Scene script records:
+--

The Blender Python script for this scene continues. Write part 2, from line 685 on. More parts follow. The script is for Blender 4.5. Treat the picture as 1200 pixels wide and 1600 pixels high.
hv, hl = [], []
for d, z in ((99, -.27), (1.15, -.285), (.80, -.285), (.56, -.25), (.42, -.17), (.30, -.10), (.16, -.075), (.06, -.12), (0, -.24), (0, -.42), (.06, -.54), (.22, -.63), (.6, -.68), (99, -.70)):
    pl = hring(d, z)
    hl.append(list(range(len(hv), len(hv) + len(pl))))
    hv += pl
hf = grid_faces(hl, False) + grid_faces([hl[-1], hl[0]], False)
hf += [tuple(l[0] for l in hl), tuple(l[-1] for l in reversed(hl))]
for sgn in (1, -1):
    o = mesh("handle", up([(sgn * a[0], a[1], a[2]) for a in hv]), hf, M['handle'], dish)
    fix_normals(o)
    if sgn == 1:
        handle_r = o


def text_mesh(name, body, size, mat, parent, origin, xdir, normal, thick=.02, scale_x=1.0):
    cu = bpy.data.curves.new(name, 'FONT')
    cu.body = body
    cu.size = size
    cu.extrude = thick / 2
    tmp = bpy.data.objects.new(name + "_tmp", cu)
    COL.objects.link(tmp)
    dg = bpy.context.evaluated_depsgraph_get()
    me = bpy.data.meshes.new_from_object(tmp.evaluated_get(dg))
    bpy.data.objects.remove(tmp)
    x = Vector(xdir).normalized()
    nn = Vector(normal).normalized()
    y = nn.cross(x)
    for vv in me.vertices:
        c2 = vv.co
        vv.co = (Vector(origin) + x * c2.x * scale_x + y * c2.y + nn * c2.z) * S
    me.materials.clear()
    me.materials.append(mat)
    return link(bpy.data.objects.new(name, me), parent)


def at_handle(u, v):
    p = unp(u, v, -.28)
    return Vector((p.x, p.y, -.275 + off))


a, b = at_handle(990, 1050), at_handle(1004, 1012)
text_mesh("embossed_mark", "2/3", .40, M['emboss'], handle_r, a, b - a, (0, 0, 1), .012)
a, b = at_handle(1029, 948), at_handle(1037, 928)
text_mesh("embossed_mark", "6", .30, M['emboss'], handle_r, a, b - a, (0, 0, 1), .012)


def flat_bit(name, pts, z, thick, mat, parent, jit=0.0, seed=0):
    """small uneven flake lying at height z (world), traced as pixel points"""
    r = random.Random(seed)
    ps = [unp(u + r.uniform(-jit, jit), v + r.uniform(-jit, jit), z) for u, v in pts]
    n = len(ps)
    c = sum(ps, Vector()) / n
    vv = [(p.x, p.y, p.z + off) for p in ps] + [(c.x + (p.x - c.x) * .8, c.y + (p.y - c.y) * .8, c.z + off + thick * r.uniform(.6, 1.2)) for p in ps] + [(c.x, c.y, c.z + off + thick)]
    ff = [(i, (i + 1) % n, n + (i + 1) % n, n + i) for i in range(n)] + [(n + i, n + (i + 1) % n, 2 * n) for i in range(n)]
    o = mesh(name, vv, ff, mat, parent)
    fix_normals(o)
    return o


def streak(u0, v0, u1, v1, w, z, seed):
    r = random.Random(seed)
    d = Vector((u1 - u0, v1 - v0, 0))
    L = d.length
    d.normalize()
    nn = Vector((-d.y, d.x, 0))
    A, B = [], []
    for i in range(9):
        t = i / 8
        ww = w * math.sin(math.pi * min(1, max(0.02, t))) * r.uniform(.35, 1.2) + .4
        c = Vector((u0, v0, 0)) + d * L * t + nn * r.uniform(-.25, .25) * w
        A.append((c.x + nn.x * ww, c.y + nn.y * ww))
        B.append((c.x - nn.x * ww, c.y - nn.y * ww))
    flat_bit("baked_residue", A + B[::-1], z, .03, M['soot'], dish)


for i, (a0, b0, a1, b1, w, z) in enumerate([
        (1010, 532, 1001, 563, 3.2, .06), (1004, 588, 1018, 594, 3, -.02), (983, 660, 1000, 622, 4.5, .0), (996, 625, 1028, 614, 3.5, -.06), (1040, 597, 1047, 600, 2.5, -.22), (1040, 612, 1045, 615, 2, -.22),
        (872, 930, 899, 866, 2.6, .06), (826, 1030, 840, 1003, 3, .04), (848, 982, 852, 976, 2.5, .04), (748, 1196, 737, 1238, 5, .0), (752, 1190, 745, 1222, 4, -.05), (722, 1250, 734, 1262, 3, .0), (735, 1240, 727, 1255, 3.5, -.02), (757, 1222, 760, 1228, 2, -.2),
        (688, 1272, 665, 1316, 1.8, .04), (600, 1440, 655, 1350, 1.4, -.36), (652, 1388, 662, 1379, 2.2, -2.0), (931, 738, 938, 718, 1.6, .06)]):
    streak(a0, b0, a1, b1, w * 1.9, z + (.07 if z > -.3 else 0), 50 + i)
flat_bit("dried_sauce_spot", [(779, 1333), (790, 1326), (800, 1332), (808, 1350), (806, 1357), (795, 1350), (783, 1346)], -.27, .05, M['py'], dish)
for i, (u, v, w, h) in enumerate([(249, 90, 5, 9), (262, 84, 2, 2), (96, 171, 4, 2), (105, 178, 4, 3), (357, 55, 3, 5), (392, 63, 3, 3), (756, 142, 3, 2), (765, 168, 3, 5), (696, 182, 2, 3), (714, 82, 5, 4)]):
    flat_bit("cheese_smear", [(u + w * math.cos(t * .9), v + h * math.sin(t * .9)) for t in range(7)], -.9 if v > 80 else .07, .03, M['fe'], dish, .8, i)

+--

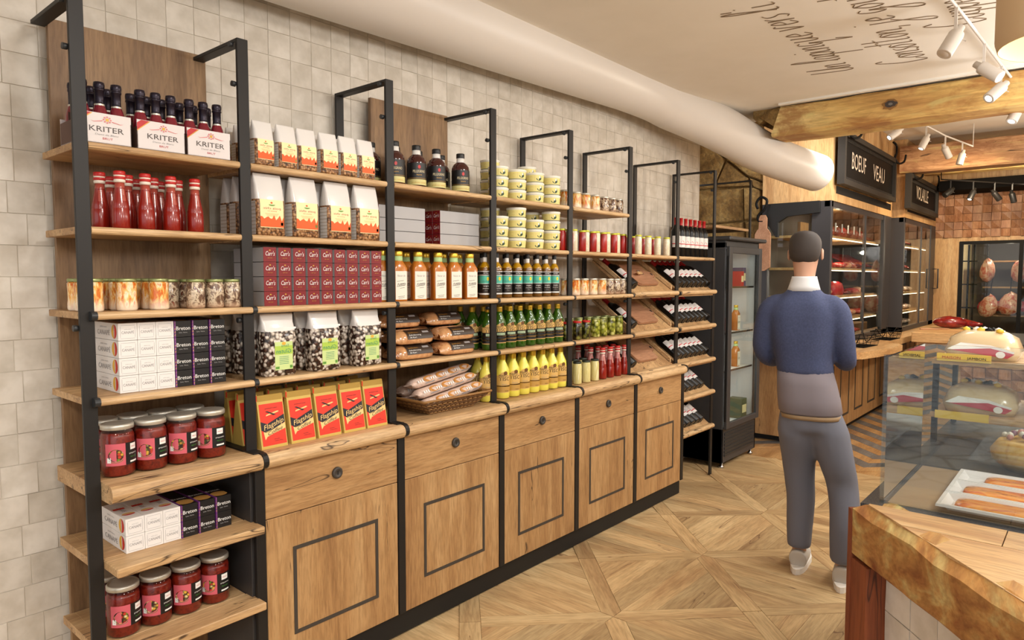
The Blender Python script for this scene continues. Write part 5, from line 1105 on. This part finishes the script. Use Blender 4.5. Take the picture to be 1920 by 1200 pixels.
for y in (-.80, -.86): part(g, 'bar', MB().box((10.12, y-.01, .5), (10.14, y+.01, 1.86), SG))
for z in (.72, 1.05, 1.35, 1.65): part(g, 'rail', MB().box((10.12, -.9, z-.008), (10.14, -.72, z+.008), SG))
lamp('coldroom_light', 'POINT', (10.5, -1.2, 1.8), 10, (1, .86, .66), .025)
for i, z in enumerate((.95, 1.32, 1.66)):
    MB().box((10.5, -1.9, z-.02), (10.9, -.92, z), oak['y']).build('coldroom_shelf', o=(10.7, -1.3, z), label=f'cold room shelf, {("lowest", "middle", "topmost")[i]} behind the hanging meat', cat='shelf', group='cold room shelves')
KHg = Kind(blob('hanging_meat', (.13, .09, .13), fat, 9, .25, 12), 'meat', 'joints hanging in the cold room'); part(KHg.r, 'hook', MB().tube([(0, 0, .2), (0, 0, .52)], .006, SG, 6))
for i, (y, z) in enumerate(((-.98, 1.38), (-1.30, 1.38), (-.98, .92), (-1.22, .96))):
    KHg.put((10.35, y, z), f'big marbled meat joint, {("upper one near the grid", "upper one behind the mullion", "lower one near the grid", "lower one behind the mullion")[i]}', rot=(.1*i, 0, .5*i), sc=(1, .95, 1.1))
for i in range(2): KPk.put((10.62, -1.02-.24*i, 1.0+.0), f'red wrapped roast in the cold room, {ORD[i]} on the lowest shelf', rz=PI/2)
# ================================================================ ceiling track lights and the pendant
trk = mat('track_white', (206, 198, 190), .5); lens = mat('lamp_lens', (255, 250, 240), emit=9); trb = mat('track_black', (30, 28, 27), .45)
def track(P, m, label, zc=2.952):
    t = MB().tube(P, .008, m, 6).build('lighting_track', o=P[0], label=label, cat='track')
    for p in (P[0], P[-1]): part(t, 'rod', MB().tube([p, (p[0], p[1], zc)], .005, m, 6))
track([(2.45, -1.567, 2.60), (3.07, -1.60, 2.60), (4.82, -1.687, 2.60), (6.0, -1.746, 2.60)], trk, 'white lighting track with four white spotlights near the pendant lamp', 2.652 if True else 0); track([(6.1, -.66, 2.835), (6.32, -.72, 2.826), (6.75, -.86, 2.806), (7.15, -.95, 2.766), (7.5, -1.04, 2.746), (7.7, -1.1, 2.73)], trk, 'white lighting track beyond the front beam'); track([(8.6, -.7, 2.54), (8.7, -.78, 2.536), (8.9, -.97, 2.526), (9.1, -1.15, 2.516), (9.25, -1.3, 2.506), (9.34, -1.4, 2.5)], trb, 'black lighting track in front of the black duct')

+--

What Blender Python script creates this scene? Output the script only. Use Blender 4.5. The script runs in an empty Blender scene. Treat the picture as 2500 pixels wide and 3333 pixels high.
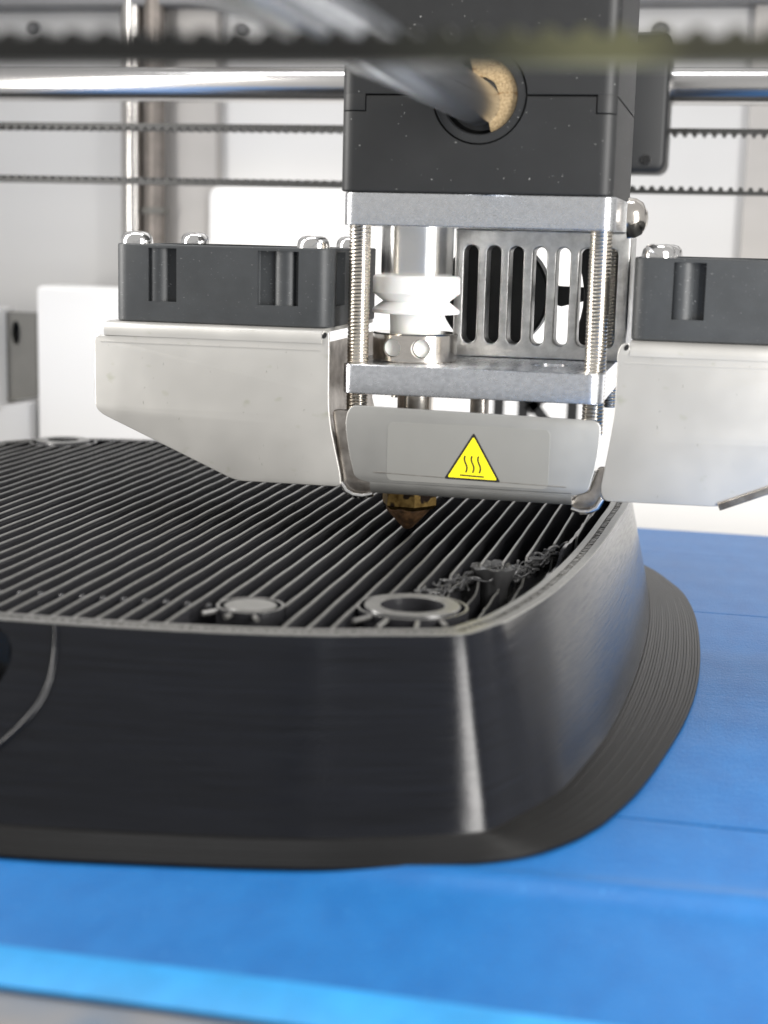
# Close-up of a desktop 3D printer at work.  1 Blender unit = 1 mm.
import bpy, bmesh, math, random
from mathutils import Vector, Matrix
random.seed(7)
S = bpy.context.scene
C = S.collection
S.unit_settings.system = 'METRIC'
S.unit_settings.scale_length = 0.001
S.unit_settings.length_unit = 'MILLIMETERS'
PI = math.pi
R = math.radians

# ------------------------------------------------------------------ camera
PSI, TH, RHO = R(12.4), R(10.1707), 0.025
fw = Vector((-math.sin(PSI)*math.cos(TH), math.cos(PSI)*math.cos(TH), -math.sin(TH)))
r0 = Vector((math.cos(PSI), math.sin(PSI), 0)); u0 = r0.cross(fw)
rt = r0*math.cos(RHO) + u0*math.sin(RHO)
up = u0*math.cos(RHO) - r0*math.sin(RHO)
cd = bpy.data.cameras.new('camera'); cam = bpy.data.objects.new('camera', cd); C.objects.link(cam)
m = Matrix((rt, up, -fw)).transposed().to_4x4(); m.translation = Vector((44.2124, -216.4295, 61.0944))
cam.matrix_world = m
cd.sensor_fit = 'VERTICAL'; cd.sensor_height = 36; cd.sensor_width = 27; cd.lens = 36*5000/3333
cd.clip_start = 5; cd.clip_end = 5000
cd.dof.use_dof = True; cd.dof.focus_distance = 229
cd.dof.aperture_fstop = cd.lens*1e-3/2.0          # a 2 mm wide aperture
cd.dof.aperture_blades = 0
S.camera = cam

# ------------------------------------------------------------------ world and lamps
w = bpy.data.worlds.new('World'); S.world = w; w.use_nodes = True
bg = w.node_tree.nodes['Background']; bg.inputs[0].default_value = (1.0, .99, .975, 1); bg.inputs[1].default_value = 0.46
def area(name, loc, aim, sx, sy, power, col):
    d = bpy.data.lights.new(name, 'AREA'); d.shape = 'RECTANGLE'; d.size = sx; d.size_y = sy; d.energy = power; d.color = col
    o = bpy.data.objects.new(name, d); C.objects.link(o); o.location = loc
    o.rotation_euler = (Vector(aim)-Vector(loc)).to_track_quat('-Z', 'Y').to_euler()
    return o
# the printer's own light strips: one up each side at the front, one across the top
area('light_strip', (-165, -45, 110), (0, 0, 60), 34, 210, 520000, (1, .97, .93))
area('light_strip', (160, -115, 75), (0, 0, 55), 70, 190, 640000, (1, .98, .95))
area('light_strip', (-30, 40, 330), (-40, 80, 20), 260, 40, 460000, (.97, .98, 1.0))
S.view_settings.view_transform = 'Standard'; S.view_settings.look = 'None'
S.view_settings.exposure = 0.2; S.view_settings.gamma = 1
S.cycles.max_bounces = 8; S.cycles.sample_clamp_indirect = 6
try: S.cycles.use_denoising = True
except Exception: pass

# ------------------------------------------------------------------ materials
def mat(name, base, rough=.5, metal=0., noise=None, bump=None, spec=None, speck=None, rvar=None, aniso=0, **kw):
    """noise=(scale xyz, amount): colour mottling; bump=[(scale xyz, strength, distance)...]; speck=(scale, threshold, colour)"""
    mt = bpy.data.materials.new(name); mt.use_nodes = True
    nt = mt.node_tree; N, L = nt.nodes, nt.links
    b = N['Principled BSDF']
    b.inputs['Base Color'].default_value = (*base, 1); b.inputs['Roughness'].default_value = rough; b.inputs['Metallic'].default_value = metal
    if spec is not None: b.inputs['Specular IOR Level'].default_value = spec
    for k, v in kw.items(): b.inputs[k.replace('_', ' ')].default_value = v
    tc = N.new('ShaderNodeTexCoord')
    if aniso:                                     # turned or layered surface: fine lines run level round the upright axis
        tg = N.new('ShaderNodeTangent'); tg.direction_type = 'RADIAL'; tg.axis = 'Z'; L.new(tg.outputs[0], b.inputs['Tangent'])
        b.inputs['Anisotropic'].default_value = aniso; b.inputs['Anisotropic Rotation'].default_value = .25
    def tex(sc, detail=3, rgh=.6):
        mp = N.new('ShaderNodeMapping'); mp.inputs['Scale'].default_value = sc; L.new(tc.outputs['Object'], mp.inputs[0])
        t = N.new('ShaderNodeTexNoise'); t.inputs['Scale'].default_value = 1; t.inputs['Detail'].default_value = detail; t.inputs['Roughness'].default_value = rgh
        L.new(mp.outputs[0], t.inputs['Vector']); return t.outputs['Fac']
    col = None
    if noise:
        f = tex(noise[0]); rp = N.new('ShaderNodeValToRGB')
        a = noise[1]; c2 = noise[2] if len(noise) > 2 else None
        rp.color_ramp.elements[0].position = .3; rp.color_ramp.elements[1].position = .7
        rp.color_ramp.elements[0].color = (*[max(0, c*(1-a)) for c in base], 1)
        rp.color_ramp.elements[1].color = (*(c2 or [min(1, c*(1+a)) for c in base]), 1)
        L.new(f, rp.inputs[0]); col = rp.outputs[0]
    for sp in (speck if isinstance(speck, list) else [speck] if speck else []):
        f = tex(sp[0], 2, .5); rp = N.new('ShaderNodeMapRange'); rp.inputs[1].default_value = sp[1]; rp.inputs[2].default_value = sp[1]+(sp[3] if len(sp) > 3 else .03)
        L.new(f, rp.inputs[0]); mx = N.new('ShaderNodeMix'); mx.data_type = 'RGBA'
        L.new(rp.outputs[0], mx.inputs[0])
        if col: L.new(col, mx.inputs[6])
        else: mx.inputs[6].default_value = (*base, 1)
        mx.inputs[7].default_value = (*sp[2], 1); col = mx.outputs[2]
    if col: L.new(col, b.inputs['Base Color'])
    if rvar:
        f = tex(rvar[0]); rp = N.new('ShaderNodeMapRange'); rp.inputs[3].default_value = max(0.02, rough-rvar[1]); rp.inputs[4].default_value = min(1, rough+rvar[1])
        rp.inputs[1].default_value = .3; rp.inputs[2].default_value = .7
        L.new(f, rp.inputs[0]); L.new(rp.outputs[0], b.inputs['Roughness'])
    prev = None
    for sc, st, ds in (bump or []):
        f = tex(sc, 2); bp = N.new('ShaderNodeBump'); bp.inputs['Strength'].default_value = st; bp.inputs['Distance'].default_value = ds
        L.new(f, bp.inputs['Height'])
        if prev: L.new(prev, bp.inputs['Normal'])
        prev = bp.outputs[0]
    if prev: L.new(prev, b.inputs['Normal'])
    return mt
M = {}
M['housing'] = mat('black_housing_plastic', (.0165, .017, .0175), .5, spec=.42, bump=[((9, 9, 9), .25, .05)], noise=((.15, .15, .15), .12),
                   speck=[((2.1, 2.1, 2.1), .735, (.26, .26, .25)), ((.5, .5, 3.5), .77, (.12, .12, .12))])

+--

YOUR INSTRUCTIONS »
Copy the part that starts at the line with "What Blender Python" and finishes at the line with "S.camera = cam", both included, and nothing more. Pictures are left out.

COMPLETE OUTPUT »
What Blender Python script creates this scene? Output the script only. Use Blender 4.5. The script runs in an empty Blender scene. Treat the picture as 2500 pixels wide and 3333 pixels high.
# Close-up of a desktop 3D printer at work.  1 Blender unit = 1 mm.
import bpy, bmesh, math, random
from mathutils import Vector, Matrix
random.seed(7)
S = bpy.context.scene
C = S.collection
S.unit_settings.system = 'METRIC'
S.unit_settings.scale_length = 0.001
S.unit_settings.length_unit = 'MILLIMETERS'
PI = math.pi
R = math.radians

# ------------------------------------------------------------------ camera
PSI, TH, RHO = R(12.4), R(10.1707), 0.025
fw = Vector((-math.sin(PSI)*math.cos(TH), math.cos(PSI)*math.cos(TH), -math.sin(TH)))
r0 = Vector((math.cos(PSI), math.sin(PSI), 0)); u0 = r0.cross(fw)
rt = r0*math.cos(RHO) + u0*math.sin(RHO)
up = u0*math.cos(RHO) - r0*math.sin(RHO)
cd = bpy.data.cameras.new('camera'); cam = bpy.data.objects.new('camera', cd); C.objects.link(cam)
m = Matrix((rt, up, -fw)).transposed().to_4x4(); m.translation = Vector((44.2124, -216.4295, 61.0944))
cam.matrix_world = m
cd.sensor_fit = 'VERTICAL'; cd.sensor_height = 36; cd.sensor_width = 27; cd.lens = 36*5000/3333
cd.clip_start = 5; cd.clip_end = 5000
cd.dof.use_dof = True; cd.dof.focus_distance = 229
cd.dof.aperture_fstop = cd.lens*1e-3/2.0          # a 2 mm wide aperture
cd.dof.aperture_blades = 0
S.camera = cam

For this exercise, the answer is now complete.